I don’t want her around at all. I’m done trying. I’m done sharing my child with this lady. I don’t want anything to do with her despite this being my partners mother. Partner gets why I’m upset but thinks I’m not trying to move forward. But how can i when this ugly spirited woman cannot be trusted.

She will never be able to be alone with my children. Ever. Am i the a hole because i don’t want her to even try to bond or be in my children’s lives? I’m pregnant with our second btw. And i just don’t want anything to do with her

Let's see what readers thought:

bluezoot writes:

ESH. I would have said NTA, but you allowed/let your mother get involved on your behalf which only added to the drama.

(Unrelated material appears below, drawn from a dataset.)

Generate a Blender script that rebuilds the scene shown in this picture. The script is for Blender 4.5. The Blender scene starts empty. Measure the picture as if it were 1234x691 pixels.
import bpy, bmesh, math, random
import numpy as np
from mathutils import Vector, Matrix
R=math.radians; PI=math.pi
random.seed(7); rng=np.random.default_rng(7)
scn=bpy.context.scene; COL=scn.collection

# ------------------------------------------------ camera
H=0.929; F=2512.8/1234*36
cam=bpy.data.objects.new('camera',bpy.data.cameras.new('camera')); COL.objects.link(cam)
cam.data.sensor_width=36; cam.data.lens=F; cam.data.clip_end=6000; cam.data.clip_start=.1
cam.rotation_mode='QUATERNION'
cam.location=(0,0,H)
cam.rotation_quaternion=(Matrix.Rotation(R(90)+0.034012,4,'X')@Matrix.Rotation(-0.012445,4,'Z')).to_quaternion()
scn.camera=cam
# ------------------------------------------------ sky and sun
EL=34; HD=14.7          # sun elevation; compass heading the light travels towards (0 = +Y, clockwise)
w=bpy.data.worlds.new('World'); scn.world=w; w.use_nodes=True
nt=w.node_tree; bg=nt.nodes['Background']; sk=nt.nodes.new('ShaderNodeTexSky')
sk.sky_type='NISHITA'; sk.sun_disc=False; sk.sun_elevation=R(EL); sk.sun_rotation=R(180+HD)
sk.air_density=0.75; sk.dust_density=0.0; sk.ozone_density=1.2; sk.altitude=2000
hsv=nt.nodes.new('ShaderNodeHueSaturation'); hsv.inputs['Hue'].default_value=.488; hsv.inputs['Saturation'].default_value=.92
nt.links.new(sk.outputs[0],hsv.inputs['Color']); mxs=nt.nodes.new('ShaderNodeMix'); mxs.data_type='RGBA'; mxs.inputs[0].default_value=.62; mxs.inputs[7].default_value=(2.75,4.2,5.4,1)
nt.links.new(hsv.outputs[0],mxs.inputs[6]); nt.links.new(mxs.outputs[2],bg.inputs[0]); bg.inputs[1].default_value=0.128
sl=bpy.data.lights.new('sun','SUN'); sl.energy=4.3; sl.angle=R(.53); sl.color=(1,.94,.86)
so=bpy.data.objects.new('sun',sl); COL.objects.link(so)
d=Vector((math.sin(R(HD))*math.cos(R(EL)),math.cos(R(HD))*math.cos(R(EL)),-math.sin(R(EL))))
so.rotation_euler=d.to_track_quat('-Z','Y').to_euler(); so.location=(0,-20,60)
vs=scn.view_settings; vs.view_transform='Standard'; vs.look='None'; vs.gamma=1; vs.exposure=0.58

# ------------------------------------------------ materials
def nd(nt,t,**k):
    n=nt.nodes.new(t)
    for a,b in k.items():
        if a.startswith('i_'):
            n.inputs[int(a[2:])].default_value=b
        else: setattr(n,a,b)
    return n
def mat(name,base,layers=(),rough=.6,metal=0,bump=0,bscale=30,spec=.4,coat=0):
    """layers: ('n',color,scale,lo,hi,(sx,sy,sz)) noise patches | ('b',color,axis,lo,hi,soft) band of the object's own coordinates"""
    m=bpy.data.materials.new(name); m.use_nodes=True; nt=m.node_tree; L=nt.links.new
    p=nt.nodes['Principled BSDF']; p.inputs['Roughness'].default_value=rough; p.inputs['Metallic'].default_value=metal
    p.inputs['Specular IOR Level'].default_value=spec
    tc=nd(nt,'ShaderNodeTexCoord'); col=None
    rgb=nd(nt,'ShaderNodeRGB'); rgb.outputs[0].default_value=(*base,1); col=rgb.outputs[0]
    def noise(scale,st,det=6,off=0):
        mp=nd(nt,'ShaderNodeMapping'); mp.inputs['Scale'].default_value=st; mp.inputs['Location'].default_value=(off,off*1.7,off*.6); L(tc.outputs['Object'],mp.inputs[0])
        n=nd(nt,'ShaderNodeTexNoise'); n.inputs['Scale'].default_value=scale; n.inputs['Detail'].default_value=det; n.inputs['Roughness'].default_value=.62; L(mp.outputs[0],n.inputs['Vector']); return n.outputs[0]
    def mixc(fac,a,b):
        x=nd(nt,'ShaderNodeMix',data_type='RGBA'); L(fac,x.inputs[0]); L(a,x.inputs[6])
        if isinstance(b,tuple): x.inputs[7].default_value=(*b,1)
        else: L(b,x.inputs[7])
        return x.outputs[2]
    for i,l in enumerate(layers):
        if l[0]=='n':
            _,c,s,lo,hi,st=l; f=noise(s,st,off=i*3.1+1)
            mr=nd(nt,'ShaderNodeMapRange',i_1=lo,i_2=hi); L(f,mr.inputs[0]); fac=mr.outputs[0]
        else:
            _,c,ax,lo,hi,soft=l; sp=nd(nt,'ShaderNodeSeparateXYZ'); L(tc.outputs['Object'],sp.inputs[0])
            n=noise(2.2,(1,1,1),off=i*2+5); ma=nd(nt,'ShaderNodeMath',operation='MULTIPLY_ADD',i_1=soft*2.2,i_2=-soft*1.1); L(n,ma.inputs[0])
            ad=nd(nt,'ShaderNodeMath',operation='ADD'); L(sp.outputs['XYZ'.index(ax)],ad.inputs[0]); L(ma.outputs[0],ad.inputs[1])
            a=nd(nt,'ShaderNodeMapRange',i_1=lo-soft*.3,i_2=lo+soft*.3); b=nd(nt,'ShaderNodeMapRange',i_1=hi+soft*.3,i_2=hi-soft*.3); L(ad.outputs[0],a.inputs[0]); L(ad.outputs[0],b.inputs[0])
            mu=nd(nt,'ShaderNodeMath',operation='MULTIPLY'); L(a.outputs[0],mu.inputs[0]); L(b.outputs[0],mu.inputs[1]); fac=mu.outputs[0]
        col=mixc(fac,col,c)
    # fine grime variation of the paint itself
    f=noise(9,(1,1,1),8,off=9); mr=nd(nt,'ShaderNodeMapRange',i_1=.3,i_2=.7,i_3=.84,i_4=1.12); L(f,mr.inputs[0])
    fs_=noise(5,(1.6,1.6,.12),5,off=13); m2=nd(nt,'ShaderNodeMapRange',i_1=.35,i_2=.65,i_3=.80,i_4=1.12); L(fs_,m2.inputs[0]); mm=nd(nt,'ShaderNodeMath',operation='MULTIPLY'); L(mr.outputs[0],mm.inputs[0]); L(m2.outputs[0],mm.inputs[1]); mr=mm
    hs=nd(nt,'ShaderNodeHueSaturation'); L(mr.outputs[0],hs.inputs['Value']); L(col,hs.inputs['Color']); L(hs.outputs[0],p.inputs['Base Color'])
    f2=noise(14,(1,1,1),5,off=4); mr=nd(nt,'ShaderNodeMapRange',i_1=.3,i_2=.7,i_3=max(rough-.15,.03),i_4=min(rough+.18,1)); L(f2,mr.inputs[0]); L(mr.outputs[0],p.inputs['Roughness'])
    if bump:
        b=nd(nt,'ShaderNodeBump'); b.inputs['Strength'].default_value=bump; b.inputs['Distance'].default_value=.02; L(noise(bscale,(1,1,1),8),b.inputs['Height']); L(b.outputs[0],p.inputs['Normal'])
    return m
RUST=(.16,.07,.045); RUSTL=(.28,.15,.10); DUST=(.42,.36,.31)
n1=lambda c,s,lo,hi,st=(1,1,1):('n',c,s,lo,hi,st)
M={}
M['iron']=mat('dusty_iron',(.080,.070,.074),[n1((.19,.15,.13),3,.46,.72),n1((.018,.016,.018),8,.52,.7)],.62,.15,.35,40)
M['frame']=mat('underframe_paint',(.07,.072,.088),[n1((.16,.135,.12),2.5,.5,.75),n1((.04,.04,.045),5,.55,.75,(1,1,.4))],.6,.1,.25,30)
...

There sure are a lot of confrontations with no resolutions. Have fun.

greaaop writes:

Nta. My mother always says how much she wants to see my kids. The oldest is 6. I can on one hand how many times she has seen all three of my kids. And she has never reached out to come see them, spend time with them, but tells people she doesnt have a relationship with them because of me. No.

I am not reaching out to people who won't talk to me. We can chit chat about gardening, but I'm not bringing up you seeing my kids. You can do that on our own. Since they're so special to you right? They mean the world to you right? You love them so much right? Uh huh. But you don't see them?

3 months between "I want to be more involved" to actually coming around. That's closed now. We can revisit you being in their lives later. Have fun.

fortaggg writes:

Nta. You are not obligated to move forward and forgive and forget your bully. She bullied you, implied you were cheating and doesn't show remorse.

Your husband needs to accept that there is no going forward: he can visit but you and your daughter will not because she can't be trusted to tell lies about you to your daughter. You are a unit.